Dünya ülkelerinin yaptıkları kamu harcamaları içerisinde en önemli kısım altyapı harcamaları olmaktadır. Çünkü altyapı harcamaları büyük yatırımları beraberinde getirmektedir. Bu nedenle bu tip harcamaların tek bir işletmeyle yapılabilmesi mümkün olmamaktadır. Altyapı yatırımları hem özel hem de kamu sektörü eliyle, yeni yatırımlara yön vermek ve üretimin verimliliğini arttırmak amacıyla yapılmaktadır. Altyapı yatırımları bazı özellikler içermektedir. Bunların

bazıları; fiziki ve beşerî sermayenin seviyesinin arttırılması, sanayi sektöründe kendine yeterlilik sağlayacak temel düzeyde bir altyapının sağlanması, altyapı ile elde edilen hizmetlerin genel olarak ithal edilmemesidir (Telli, 2020, s.55).
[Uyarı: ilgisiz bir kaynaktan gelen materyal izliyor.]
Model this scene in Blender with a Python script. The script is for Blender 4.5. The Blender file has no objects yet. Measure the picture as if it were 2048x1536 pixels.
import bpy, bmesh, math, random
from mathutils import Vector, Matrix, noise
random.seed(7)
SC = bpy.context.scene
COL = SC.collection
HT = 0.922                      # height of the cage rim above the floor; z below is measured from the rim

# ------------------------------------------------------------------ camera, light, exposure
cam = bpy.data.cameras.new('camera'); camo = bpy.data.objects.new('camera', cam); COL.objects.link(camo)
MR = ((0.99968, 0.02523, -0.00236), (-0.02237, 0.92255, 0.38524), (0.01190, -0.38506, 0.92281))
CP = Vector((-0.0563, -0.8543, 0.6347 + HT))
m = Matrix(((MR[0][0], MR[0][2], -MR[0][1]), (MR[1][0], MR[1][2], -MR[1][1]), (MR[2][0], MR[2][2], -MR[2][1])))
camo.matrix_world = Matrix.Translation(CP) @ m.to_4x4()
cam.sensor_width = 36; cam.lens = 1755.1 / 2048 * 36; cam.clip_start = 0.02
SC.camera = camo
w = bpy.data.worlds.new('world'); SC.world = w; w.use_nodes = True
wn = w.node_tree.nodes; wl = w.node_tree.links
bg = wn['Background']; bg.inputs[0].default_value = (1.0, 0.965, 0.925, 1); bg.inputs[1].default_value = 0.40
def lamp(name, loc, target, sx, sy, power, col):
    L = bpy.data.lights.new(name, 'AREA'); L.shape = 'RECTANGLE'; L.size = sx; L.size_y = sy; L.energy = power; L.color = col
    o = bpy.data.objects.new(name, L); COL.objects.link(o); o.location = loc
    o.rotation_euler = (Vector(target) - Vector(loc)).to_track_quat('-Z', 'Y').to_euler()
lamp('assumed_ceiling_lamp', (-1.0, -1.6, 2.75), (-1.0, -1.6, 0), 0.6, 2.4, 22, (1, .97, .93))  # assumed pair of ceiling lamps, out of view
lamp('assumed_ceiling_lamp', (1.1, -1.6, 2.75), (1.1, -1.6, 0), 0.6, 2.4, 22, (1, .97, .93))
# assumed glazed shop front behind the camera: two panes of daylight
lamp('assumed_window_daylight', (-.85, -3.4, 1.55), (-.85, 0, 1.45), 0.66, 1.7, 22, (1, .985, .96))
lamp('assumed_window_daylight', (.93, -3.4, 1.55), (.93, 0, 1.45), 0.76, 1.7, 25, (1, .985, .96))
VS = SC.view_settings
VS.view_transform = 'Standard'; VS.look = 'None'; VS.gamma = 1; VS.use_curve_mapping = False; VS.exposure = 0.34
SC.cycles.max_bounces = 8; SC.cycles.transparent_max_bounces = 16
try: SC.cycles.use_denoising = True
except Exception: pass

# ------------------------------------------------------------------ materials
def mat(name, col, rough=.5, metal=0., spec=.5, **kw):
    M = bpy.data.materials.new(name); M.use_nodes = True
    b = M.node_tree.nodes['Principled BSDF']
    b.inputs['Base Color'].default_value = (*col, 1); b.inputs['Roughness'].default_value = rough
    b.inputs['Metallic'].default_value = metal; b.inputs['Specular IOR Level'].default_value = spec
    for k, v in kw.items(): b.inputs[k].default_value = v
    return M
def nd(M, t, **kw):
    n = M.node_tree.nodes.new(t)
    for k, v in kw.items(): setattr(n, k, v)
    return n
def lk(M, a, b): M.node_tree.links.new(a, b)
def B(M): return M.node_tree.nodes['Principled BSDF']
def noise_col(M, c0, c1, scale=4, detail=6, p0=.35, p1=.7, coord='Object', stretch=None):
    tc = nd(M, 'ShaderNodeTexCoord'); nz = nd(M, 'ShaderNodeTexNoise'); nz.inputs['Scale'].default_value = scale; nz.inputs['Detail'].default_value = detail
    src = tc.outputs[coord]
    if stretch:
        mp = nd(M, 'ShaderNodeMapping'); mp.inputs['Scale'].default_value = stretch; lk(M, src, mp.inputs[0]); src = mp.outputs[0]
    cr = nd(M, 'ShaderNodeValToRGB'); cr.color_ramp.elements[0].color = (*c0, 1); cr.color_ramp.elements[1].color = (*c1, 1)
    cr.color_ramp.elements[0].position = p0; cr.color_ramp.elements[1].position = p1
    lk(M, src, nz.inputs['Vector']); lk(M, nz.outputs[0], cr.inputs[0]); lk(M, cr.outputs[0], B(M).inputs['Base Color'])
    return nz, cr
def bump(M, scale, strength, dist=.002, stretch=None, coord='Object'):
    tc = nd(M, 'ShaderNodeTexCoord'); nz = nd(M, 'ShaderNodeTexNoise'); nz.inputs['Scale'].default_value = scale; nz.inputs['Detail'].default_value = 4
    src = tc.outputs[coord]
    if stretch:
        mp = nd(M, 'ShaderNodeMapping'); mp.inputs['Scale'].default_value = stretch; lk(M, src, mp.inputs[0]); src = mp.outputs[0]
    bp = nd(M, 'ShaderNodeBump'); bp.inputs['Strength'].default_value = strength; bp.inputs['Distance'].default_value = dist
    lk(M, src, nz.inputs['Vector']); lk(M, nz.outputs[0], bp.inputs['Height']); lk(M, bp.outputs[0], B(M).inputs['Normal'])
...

Kalkınmanın gerçekleşmesi için etkin bir sanayileşme olması gerekliliği genel kabul gören bir gerçektir. Sanayileşmenin gerçekleşmesi için de asgari bir altyapıya ihtiyaç duyulmaktadır. Bu altyapı olmadan üretim doğuracak uygulamaların yapılması, özel sektörün yapacağı yatırımları kârlı bulması, yani kalkınma gerçekleşememektedir. Altyapı yatırımlarını, ekonomide üretim uygulamalarının gerçekleşebilmesi için devlet tarafından ele alınması gerekmektedir. Altyapı yatırımları uzun bir sürece ihtiyaç duyan, düşük, özel ve toplumsal fayda niteliği taşıdığından devletçe bir sorumluluk olarak yerine getirilmelidir (Bayraktutan, 1992, s.92-93).

1.6.7. Gelir Dağılımı

Son zamanlarda Dünya ülkelerinin en çok üzerinde durduğu konulardan biri olan gelir dağılımı ve içinde mevcut olan adaletsizlikler, sosyal rahatsızlık ve iktisadi yıkımlara neden olabilmektedir. Gelir dağılımı bir ülkede herhangi bir süreçte meydana getirilmiş olan gelirin birey, grup ya da üretim etkenleri arasındaki paylaşımıdır (Ulusoy vd. 2015, s.46-47).

İktisadi etkenler arasında yer edinmiş olan gelir dağılımı ile iktisadi kalkınma arasında bir bağ olduğu hem teorik hem de ampirik literatür tarafından ortaya konulmaya çalışılmıştır. Bu bağın nedeni, gelir dağılımda eşit olunması ve sosyal refah seviyesinin yükseltilmesi ya da iktisadi kalkınmanın sağlanmasıyla beraber gelir dağılımının da daha sağlıklı olacağının düşünülmesi ile dile getirilmektedir (Şaşmaz ve Yayla, 2018, s.263).

Dünya ülkelerinin gelir dağılımıyla ilgilenmesinin birden fazla sebebi vardır, temel olarak gelir dağılımında ortaya çıkabilecek bir adaletsizliğin yoksulluğu oluşturan temel faktör olduğu düşünülmektedir. Bunun nedeni; gelir, eğitim ve toprak mülkiyeti gibi önem taşıyan konularda artan eşitsizlik kendisinden daha büyük bir seviyede yoksulluğu doğurmaktadır. Bu yüzden yoksulluk ve gelir dağılımındaki durum birbirine sıkıca bağlı olup; aralarında değiş, tokuş ilişkisi

mevcuttur. Dolayısıyla iktisadi kalkınmanın en önemli gayelerinden biri gelir dağılımında adaleti gerçekleştirerek yoksulluğu engellemektir (Alataş, 2014, s.12).